7 thoughts on “Building an Orrery #1: Looking for Plans

  1. Greetings,
    I have only just found your website after looking for orrery plans myself for a very long time and sadly coming up with nothing. I have found the sites you have referenced , and notes you have acquired very useful. I just thought I would thank you for this and ask how your orrery is coming along?

  2. Ben – thanks for your comments, appreciated. The Orrery is still a dream as I don’t get into the workshop too often, other projects etc. I think I’ll have a crack at a version of the “Fergusons Orrery” first but in the mean time I’ve set myself the project of adapting a rotary table with a stepper motor as I think I’d lose my sanity and make too many errors with conventional indexing plates.
    Cheers, Adam

  3. Hey Adam

    I’m the guy who put together brassorrery.blogspot.com a couple of years ago. If you’re still looking to do this, I’ve just updated the site and added scale accurate 3d plans done in google sketchup. I’m planning to redo the orrery with a little more sophistication and needed to have more accuracy, so I put together the 3d model. A few people seem to be following these plans, there’s at least one person out there who is very nearly finished (and has done a much more sophisticated job than I did).

    Cheers
    Murray

  4. Hi Murray – thanks for the tip. I’m still side-tracked on other things, but I’ll get there eventually and be gleaning intelligence from your site.
    Cheers, Adam

  5. Hello Adam,

    I too am trying to gather info to build an orrery. I’m a woodworker so I’ll be using bandsaw cut wooden gears. Alas, as a music teacher (we only generally have to count to four; well sometimes 5, or 7 for Stravinsky and the like) the mathematical calculations are beyond me. I want to build just a Sun, Earth, Moon model showing the correct rotation of the earth and the moon around the earth. What possible compound gear ratios could I use (trying to avoid tooth counts over 60 or so, and less than 9). I did try to download your calculator, but this failed. Any help would be appreciated.

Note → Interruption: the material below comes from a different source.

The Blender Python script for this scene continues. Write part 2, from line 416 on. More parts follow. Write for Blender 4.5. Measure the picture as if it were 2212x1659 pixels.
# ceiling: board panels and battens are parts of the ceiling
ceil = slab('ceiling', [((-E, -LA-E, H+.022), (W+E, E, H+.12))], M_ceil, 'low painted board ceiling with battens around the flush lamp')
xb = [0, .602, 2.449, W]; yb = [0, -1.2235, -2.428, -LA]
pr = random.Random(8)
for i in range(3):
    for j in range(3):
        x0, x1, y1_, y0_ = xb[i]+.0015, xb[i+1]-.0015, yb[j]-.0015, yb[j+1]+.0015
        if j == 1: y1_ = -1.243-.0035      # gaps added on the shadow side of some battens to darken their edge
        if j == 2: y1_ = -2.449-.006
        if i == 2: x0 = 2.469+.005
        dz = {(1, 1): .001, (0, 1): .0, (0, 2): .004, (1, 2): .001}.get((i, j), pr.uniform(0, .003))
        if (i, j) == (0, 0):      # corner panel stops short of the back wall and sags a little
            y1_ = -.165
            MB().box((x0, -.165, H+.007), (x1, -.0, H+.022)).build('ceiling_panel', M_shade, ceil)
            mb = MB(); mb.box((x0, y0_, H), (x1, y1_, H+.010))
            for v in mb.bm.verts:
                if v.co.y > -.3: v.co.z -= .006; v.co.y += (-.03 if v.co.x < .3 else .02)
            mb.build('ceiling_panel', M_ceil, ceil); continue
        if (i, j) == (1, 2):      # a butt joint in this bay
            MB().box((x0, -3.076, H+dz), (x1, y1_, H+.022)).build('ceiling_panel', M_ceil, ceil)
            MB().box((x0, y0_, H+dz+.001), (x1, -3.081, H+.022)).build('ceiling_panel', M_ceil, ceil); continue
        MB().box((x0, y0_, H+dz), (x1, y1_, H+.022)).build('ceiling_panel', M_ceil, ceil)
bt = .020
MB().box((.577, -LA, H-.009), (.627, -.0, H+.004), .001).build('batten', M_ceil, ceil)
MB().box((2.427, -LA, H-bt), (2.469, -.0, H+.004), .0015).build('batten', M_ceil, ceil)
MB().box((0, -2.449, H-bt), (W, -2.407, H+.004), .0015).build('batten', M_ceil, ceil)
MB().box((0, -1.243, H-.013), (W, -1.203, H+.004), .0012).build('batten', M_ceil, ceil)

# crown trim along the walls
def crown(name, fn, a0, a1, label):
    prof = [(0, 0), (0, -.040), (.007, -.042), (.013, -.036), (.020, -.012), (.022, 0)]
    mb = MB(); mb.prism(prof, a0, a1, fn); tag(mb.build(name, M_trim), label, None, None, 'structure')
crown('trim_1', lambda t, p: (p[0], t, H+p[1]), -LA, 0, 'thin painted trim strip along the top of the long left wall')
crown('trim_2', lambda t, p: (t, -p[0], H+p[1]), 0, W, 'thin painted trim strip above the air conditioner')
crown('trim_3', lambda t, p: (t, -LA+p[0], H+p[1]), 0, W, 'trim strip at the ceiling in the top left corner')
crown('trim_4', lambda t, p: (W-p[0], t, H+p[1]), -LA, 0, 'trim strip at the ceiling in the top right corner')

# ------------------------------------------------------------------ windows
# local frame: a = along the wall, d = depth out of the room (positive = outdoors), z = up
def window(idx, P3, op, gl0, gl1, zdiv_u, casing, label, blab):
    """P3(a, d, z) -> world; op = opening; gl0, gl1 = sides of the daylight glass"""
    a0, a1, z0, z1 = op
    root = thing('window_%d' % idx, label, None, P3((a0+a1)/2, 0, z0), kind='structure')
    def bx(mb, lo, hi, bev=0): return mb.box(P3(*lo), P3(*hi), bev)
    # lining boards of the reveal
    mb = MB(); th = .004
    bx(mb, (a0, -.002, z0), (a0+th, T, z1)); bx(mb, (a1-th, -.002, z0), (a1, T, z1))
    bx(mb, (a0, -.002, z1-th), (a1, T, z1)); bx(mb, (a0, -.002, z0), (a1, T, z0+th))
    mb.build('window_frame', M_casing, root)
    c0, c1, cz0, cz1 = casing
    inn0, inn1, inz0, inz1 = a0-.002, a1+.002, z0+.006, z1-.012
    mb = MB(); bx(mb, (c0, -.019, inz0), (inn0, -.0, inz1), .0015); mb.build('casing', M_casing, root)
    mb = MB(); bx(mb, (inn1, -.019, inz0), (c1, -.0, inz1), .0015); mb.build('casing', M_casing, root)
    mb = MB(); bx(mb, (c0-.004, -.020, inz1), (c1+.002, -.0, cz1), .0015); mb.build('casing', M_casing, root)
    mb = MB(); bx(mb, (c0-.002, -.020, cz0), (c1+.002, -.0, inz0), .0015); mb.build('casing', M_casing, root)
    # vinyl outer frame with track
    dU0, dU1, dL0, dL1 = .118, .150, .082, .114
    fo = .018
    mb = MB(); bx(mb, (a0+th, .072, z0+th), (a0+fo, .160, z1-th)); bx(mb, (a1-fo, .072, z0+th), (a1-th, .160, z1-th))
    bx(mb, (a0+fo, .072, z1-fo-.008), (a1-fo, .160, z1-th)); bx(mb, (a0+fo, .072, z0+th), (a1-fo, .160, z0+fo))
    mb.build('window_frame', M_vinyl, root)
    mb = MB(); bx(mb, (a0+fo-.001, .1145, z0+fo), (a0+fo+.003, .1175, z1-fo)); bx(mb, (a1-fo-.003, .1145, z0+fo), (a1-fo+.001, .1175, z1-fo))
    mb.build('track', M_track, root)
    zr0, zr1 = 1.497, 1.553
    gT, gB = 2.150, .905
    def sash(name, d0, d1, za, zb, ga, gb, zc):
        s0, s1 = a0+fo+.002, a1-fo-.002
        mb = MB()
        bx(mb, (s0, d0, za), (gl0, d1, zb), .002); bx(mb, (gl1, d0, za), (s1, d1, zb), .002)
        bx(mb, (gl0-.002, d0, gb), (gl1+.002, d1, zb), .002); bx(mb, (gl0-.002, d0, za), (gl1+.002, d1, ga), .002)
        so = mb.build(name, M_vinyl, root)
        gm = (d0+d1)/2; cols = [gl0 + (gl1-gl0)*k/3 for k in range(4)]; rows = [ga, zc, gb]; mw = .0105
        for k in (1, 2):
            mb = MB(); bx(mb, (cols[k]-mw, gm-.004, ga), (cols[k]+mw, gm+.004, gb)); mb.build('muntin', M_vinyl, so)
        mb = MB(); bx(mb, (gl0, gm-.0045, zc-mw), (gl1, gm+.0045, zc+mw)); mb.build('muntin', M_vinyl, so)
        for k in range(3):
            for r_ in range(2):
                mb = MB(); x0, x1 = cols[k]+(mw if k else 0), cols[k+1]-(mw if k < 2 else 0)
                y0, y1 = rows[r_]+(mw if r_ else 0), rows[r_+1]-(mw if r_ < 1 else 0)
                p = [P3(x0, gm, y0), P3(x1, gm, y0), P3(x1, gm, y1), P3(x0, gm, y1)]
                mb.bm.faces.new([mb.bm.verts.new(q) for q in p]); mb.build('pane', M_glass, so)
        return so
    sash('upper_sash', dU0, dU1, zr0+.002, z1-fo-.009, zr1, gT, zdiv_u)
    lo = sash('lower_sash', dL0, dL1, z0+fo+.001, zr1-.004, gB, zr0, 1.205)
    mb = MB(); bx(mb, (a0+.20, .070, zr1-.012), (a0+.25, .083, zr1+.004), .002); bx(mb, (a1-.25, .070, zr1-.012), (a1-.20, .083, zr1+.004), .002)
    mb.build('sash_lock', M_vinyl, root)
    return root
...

  6. (with some hesitation since I am still to start actually making one)
    I would have a look at the Ferguson Orrery.
    It seems someone agrees – http://lisaboyer.com/Claytonsite/mechanicalparadoxpage.htm
    The Ferguson sun/earth/moon is irritating to an engineer since the tooth shapes cannot all be “proper” but with a bandsaw you should be in a better position than with standard cutters.

    Cheers, Adam

  7. Yes, I have seen that link and it is interesting. I’m leaning more to something like his Copernican planetary orrery plan. However, the moon does not rotate around the earth in that particular build. You have perhaps seen this http://www.grand-illusions.com/acatalog/Orrery_Kit.html. This is pretty close to what I’m wanting to do, but with gears and/or a chain drive. You are correct in that wooden gears allow leeway and “tweaking” with sandpaper and files to get everything running smoothly. I ran the whole thing by my brother (a retired aerospace engineer) on the phone this evening and he said “you usually just look it up in tables”. But that takes me back to my earlier post (read “dumb” musician) and difficulty understanding the mathematics.